---------- Source excerpt
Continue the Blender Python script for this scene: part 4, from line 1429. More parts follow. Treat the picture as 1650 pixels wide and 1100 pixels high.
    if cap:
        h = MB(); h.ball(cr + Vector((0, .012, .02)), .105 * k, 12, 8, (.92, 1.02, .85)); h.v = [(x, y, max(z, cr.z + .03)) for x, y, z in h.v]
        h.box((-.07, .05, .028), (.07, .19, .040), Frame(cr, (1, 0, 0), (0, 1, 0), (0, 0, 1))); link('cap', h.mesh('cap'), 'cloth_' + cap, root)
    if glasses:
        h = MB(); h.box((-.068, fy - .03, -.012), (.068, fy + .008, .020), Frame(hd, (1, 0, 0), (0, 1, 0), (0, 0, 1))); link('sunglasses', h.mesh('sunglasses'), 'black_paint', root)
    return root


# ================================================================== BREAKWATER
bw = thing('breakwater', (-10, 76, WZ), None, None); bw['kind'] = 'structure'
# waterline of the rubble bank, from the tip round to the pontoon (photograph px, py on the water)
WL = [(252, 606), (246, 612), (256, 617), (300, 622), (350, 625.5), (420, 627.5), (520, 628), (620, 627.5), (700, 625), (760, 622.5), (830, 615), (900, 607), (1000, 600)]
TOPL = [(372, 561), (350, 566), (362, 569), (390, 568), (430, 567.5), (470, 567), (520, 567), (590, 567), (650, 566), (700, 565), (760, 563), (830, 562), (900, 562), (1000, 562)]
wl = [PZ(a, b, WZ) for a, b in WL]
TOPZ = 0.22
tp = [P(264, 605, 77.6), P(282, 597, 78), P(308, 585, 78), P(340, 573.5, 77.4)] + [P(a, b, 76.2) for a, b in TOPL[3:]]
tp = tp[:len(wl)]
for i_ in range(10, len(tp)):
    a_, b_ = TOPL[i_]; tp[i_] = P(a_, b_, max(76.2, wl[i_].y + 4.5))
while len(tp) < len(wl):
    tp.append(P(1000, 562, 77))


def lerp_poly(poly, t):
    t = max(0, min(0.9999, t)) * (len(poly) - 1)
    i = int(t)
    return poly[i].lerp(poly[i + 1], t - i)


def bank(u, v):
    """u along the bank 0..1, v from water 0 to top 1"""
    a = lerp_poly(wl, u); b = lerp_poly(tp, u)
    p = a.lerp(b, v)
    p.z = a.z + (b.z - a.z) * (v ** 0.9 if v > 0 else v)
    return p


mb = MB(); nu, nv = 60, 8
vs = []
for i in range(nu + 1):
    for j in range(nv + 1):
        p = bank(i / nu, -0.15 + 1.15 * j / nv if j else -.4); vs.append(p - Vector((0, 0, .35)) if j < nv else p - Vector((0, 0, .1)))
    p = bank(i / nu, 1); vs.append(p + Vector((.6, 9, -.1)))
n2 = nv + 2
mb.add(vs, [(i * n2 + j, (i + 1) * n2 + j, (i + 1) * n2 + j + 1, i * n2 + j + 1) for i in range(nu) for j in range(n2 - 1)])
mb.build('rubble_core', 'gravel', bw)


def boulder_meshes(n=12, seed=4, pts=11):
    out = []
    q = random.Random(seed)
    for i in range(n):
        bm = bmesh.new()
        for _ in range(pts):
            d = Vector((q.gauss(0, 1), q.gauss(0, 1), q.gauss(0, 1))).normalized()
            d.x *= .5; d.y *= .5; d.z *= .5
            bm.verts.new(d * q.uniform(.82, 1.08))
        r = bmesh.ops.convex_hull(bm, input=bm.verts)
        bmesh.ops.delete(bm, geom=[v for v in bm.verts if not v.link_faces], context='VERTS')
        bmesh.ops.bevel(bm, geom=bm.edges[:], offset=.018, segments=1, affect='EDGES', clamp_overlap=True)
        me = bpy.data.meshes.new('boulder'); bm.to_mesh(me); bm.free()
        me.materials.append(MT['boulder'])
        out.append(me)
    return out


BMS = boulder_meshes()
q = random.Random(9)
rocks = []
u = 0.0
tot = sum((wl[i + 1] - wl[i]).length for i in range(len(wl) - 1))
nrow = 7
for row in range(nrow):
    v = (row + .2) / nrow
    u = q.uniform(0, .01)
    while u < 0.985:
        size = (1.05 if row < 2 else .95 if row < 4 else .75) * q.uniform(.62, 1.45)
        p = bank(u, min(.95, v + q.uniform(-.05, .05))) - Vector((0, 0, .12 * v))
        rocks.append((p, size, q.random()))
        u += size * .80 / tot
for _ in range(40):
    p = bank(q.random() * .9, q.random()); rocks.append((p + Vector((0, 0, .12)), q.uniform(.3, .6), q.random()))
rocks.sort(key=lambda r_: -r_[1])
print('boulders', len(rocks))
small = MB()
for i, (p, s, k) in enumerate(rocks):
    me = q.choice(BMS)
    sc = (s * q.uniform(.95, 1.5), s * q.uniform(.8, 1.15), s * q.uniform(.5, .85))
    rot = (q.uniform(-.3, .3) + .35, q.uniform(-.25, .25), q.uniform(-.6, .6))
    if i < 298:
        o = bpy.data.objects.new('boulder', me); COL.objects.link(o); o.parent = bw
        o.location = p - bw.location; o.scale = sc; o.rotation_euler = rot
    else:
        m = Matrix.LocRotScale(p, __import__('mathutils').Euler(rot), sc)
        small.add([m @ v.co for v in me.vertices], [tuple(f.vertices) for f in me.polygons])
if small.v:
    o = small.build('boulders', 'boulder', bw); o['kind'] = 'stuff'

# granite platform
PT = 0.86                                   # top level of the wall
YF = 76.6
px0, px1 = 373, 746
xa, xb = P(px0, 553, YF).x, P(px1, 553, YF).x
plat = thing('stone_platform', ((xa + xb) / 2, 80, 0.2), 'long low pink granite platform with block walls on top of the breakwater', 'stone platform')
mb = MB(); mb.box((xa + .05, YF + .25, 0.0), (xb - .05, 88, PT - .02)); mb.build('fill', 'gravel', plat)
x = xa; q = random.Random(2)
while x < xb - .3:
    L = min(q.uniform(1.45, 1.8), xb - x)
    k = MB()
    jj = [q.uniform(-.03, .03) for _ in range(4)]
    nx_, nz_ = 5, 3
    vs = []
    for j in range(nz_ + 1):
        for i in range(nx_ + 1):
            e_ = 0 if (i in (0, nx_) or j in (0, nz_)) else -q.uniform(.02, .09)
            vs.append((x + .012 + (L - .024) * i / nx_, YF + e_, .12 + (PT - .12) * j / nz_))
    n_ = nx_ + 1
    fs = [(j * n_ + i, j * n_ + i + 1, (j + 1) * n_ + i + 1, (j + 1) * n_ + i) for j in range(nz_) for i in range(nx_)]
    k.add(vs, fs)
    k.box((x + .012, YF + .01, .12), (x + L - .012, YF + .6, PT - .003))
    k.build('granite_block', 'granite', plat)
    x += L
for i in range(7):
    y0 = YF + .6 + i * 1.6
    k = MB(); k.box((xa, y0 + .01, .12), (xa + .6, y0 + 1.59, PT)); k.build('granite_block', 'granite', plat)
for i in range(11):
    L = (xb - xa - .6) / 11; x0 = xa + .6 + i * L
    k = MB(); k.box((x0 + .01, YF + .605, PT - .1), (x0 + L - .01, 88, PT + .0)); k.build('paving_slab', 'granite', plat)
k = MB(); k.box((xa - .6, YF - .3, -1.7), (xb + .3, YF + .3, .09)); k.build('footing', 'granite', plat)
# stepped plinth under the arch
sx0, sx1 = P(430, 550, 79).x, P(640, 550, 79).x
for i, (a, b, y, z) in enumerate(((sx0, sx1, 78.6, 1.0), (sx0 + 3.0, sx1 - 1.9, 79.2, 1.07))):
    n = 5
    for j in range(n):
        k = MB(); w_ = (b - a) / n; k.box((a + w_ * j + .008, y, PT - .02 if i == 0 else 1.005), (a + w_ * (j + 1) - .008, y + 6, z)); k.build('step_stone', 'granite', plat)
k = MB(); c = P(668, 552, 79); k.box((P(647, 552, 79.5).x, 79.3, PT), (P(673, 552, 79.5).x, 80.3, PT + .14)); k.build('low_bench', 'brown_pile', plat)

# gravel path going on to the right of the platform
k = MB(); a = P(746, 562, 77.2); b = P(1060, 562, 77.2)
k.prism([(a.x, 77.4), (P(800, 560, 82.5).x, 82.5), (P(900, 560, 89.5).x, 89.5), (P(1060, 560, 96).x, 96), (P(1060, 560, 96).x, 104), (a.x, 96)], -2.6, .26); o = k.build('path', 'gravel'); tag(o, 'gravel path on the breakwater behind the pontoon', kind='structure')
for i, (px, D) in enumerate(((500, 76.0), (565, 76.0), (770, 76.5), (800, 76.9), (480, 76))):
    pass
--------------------
The problem ▸
Quote the listing word for word from its first line through the line in which "return root" appears.

The result ▸
Continue the Blender Python script for this scene: part 4, from line 1429. More parts follow. Treat the picture as 1650 pixels wide and 1100 pixels high.
    if cap:
        h = MB(); h.ball(cr + Vector((0, .012, .02)), .105 * k, 12, 8, (.92, 1.02, .85)); h.v = [(x, y, max(z, cr.z + .03)) for x, y, z in h.v]
        h.box((-.07, .05, .028), (.07, .19, .040), Frame(cr, (1, 0, 0), (0, 1, 0), (0, 0, 1))); link('cap', h.mesh('cap'), 'cloth_' + cap, root)
    if glasses:
        h = MB(); h.box((-.068, fy - .03, -.012), (.068, fy + .008, .020), Frame(hd, (1, 0, 0), (0, 1, 0), (0, 0, 1))); link('sunglasses', h.mesh('sunglasses'), 'black_paint', root)
    return root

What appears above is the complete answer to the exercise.